Previdência: mudança no cálculo do valor do benefício afeta mais a elite do funcionalismo
BRASÍLIA - A reforma da Previdência muda a forma de calcular o valor das aposentadorias — uma medida que vai afetar a todos os trabalhadores, mas principalmente a elite dos servidores públicos, que computa na conta os últimos salários da carreira, um grupo historicamente mais beneficiado. O texto reduz a base de cálculo ao determinar que vale a média de todas as contribuições realizadas pelos segurados ao longo da vida, não apenas os maiores salários de contribuição. As regras valem para servidores federais, estaduais e municipais.
No caso do INSS, o impacto da mudança na sistemática do cálculo da aposentadoria não é tão expressivo, porque os salários de contribuição no setor privado não costumam ter grande variação, segundo técnicos da equipe econômica. Além disso, o benefício do setor privado é limitado ao teto de R$ 5.839. Já para os servidores, o efeito é maior, porque eles ingressam na carreira com salários mais baixos, mas têm rápida progressão.
Um analista do Banco Central, por exemplo, entra na carreira ganhando R$ 16.900 e se aposenta com R$ 24.200, conforme dados de 2017.
Valor ‘per capita’ maior
Segundo cálculos do economista e especialista em Previdência Arnaldo Lima, a mudança na base de cálculo dos funcionários públicos resultará em uma redução no valor do benefício de R$ 337,26. No caso do INSS, a diminuição é de R$ 112,06. Os números foram tabulados com base em rendimentos da Relação Anual de Informações Sociais (Rais).
A decisão do governo de endurecer as regras de forma mais enfática para os servidores ocorre porque esse grupo tem hoje muito mais benefícios do que os demais trabalhadores. Isso acaba fazendo com que a categoria se aposente mais cedo, com proventos mais elevados, o que resulta em um déficit per capita maior.
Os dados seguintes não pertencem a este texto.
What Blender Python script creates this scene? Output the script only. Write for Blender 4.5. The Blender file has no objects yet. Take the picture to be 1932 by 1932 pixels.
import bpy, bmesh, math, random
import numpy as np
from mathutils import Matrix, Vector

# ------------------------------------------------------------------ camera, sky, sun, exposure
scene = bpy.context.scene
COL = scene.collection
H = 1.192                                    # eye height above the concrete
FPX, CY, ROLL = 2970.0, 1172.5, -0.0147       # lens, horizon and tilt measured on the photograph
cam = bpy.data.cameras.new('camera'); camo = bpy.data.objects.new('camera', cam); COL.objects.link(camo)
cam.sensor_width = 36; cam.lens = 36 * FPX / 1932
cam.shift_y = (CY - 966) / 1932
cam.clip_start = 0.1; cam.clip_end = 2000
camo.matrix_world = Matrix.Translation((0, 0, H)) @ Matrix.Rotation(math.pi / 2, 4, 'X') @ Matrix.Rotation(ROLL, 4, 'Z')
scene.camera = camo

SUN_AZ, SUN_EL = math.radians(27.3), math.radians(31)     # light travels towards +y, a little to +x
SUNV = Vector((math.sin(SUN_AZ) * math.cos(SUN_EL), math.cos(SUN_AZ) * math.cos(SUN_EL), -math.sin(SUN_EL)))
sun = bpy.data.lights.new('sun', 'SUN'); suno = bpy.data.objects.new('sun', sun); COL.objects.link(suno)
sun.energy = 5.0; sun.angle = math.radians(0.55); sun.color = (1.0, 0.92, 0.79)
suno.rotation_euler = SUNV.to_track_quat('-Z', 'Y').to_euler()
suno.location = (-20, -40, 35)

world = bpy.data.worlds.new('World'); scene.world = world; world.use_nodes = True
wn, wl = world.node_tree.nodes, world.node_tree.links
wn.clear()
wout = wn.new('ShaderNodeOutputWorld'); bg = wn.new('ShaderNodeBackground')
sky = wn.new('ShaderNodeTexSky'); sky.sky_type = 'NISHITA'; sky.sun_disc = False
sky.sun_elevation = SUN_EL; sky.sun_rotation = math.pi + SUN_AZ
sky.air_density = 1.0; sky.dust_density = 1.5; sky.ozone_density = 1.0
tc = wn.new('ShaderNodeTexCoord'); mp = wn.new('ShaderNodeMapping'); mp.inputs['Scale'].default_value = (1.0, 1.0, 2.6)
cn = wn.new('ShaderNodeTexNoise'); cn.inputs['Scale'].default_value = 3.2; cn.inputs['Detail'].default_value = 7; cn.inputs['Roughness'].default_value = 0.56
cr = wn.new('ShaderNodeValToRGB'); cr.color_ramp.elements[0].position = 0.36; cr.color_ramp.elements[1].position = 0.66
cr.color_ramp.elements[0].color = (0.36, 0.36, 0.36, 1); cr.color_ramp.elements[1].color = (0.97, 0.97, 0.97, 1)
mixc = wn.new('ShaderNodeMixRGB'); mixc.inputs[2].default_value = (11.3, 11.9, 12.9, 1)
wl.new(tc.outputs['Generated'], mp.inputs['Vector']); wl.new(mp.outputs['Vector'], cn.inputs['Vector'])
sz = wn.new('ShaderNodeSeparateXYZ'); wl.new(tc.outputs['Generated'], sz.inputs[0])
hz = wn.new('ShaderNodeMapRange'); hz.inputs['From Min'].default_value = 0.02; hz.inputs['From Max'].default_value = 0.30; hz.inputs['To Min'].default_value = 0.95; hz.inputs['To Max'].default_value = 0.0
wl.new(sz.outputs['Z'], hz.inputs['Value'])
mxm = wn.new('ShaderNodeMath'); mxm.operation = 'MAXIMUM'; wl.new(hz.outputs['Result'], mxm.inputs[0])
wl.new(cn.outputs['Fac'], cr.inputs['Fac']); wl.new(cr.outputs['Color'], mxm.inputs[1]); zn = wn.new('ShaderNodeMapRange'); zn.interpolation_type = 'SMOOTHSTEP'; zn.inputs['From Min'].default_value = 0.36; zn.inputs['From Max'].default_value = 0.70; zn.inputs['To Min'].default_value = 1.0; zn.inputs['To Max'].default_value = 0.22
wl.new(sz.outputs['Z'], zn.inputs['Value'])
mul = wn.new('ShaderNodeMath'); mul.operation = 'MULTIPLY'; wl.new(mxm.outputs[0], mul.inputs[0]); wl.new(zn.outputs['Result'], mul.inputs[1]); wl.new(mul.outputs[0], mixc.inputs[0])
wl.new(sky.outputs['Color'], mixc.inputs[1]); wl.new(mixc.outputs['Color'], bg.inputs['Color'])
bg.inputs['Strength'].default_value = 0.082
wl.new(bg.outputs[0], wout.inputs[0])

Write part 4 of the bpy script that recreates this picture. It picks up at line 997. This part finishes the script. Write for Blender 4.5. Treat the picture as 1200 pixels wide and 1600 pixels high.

Em, 2018, o déficit do regime próprio de previdência dos servidores públicos da União atingiu R$ 51 bilhões, para pagar 680,2 mil aposentados e pensionistas. No INSS, o rombo ficou em R$ 196 bilhões, para um universo de 30,2 milhões de pessoas. Em valores per capita, porém, o déficit no setor público é de R$53,8 mil, enquanto no setor privado é de R$ 5,3 mil.
A média de idade de aposentadoria no setor privado é de 60,8 anos para homens e mulheres, contra 59 no público.
A forma como os servidores serão afetados vai depender da data de ingresso no serviço público. Atualmente, há varias regras de aposentadoria para os servidores, decorrentes de outras reformas: quem entrou até 1999; até 2003; entre 2004 e 2012; e a partir de 2013.
Quem entrou a partir de 2004 será mais atingido pela mudança na regra de cálculo porque o valor da benefício é definido com base em 70% da média das maiores contribuições. O teto para os proventos da aposentadoria é o dos ministros do Supremo Tribunal Federal, de R$ 39 mil. Com a reforma, passa valer a média de todas as contribuições, e o percentual de cálculo, na largada, cai de 70% para 60%.
Quem entrou até 2003 tem direito à paridade (mesmo reajuste salarial dos ativos) e integralidade (último salário da carreira). Com a reforma, esses dois benefícios só serão mantidos se o servidor atingir idade mínima de 65 anos (homem) e 62 anos (mulher). Caso queira se aposentar antes, receberá valor proporcional.